Open tjhance opened 3 years ago

tjhance commented 3 years ago

This file goes through without issue, when I would expect it to complain about a variance mismatch:

module M {
  type T<X>
}

module M' refines M {
  type T<!X> = X -> nat
}

Related to the previous issue #1216 (I came across this issue while filing the previous one) but it's probably a different bug.

keyboardDrummer commented 3 years ago

Can you elaborate what you think the ! should do and why it should cause an error here? ! does not denote covariance like + or *, so why would you expect a variance mismatch?

Actually I'm not sure what ! does. In compiler terms it changes the variance from strict to lax, but I have no idea what effect that should have, maybe you or @RustanLeino can elaborate?

tjhance commented 3 years ago

Yes you're right, this is actually a relaxed/strictness mismatch, not a variance mismatch.

According to the Dafny 3 release notes, ! indicates non-variant relaxed:

+ (co-variance, strict)
Enclosing type is monotonic in the type parameter.
The parameter is not used in expanding positions (that is, it is not used left of any arrow).

* (co-variance, relaxed)
Enclosing type is monotonic in the type parameter.
Other than that, use of the parameter is unrestricted (in particular, it may be used to the left of an arrow).

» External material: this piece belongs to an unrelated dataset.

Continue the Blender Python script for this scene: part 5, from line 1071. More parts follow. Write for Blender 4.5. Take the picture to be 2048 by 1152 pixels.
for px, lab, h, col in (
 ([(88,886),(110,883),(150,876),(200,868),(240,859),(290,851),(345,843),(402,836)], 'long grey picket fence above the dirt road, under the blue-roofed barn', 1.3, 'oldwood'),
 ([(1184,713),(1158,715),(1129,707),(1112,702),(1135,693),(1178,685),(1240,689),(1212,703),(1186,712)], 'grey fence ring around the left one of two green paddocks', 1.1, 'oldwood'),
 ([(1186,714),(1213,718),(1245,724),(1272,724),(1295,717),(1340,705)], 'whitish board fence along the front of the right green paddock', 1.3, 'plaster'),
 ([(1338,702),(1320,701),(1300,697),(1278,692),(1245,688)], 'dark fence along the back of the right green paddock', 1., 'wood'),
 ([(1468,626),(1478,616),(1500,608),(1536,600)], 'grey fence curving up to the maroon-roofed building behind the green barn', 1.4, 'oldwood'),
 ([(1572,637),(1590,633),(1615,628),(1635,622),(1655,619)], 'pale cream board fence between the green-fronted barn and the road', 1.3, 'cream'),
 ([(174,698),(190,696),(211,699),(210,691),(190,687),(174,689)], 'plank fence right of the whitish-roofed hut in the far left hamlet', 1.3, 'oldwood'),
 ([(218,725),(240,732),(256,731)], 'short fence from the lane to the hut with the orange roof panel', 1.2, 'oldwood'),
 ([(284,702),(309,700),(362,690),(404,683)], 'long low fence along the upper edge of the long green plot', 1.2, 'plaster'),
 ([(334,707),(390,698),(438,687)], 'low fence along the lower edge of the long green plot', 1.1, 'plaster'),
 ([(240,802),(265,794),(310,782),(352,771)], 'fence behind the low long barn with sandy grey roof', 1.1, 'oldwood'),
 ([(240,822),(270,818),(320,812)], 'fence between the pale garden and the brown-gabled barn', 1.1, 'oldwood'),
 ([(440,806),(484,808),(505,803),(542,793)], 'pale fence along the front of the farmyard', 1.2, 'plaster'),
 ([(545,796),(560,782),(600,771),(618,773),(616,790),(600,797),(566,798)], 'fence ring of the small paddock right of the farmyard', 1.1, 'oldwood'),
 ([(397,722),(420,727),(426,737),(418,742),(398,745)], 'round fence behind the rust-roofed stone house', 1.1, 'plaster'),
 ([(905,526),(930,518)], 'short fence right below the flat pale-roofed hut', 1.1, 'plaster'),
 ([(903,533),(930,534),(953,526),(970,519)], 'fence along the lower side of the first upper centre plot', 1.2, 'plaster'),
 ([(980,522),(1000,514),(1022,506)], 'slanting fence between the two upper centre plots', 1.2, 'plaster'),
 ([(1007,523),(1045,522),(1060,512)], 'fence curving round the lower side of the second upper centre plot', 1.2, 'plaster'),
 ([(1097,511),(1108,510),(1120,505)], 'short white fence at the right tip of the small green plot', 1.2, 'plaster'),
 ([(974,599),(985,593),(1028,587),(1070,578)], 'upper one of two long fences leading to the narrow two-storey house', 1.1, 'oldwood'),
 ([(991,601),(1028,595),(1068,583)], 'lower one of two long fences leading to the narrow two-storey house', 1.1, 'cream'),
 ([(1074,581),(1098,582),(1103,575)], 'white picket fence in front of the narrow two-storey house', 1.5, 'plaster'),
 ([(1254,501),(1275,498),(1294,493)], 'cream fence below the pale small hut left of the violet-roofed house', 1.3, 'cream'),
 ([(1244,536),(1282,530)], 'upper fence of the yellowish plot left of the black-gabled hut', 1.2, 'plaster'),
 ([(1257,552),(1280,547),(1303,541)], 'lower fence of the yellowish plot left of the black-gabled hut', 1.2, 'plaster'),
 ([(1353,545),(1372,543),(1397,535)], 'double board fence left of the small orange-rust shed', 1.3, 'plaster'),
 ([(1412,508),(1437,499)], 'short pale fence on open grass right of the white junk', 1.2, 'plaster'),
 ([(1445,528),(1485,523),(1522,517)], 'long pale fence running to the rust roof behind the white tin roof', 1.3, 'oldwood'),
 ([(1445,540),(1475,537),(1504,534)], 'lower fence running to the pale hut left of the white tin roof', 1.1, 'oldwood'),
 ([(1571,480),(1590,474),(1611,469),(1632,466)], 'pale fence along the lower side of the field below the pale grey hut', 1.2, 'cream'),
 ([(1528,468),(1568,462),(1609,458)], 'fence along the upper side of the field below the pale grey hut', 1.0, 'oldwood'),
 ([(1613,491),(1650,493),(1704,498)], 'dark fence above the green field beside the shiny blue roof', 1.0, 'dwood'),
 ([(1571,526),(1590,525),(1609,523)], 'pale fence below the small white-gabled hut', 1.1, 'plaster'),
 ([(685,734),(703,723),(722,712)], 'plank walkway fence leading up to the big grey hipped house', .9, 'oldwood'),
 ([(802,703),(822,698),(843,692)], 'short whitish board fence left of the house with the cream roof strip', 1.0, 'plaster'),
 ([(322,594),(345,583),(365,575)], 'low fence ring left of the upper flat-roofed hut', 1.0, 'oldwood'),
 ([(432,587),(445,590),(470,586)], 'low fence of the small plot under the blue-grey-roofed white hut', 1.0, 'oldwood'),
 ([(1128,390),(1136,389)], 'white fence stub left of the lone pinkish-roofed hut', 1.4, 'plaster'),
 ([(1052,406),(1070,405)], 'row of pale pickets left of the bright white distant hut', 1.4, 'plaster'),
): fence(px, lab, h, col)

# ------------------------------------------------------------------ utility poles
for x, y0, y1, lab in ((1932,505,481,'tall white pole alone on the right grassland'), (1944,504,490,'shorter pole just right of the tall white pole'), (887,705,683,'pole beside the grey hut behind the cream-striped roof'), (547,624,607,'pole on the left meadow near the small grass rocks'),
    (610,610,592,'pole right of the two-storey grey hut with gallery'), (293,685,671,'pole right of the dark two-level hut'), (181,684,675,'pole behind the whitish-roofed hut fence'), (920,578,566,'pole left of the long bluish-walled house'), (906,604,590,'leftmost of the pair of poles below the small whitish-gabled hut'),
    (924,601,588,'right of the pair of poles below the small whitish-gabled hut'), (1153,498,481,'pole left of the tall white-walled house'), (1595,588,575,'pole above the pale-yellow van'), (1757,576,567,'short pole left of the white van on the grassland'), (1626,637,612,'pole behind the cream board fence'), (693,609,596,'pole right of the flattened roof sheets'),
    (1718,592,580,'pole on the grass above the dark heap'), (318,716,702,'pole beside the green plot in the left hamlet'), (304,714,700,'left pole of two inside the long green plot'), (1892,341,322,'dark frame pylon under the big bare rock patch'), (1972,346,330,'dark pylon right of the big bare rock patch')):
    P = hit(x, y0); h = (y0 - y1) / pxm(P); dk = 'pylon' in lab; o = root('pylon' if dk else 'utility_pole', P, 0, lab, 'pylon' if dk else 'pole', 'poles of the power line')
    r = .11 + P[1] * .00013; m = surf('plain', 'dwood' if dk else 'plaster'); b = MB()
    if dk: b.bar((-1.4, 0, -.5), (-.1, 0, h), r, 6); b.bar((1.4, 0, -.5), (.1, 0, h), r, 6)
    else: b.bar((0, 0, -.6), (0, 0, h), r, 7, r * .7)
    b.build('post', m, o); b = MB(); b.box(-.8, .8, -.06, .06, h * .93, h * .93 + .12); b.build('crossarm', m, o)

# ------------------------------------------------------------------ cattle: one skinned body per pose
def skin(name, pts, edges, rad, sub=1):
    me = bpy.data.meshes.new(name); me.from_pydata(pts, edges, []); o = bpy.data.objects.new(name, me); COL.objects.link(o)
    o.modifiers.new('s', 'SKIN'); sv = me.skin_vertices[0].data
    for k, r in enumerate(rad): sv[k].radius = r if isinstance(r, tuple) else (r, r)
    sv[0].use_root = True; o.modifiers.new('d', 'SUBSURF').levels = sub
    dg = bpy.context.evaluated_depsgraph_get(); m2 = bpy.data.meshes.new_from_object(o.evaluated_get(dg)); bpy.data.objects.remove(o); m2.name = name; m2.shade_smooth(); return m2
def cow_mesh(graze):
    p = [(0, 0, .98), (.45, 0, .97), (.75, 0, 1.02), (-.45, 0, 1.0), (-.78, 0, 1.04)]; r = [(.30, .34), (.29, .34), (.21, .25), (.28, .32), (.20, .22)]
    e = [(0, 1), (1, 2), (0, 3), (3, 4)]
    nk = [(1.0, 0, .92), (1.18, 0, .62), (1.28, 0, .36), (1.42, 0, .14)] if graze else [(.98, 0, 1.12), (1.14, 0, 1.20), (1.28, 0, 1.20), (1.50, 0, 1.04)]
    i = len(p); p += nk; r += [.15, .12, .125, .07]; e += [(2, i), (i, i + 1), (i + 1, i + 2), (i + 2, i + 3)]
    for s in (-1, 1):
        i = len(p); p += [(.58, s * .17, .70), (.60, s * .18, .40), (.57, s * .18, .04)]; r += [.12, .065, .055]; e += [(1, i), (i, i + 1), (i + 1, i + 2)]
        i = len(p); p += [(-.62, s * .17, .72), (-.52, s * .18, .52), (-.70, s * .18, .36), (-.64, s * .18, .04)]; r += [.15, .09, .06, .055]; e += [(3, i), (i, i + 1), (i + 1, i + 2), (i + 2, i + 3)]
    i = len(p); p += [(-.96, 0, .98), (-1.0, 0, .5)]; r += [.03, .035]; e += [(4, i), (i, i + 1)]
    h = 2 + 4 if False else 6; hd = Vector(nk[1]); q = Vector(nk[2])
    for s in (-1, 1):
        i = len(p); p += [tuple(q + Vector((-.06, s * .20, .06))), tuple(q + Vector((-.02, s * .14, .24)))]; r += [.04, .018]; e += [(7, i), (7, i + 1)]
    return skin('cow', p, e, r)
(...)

(default variance, denoted by not giving any of the other variance indicators explicitly) (non-variance, strict)
Different given parameters produce non-comparable types.
The parameter is not used in expanding positions (that is, it is not used left of any arrow).

! (non-variance, relaxed)
Different given parameters produce non-comparable types.
Other than that, use of the parameter is unrestricted (in particular, it may be used to the left of an arrow).

- (contra-variance)
Enclosing type is anti-monotonic in the type parameter.
Consequentially, every use of the parameter is to the left of some arrow.

If I understand, !X is a weaker condition than <no marker>X, because !X allows X to be used to the left of an arrow.

So for example, the declaration type T<X> is a guarantee that the type definition doesn't use X to the left of an arrow. By refining the module and writing type T<!X> = X -> nat I instantiate T with a type that does use X to the left of an arrow, so I expect it to give some kind of error. This is a similar reason to why you can't add requires clauses or remove ensures clauses when refining a method.

keyboardDrummer commented 3 years ago

I agree something is wrong here. The program

module M {
  type T<X>

  datatype R = Head | Tail(value: T<R>)
}

compiles without error, while the program

module M {
  type T<X>

  datatype R = Head | Tail(value: T<R>) // Error on this line
}

module M' refines M {
  type T<!X> = X -> nat
}

Throws an error in module M in the datatype R declaration. The technical reason is that the refines M causes the datatype R declaration to be copied over to module M', which is where it errors. Seems like this bug doesn't effect soundness, but it does cause an error is the wrong place since the real error is indeed relaxing the variance in M'.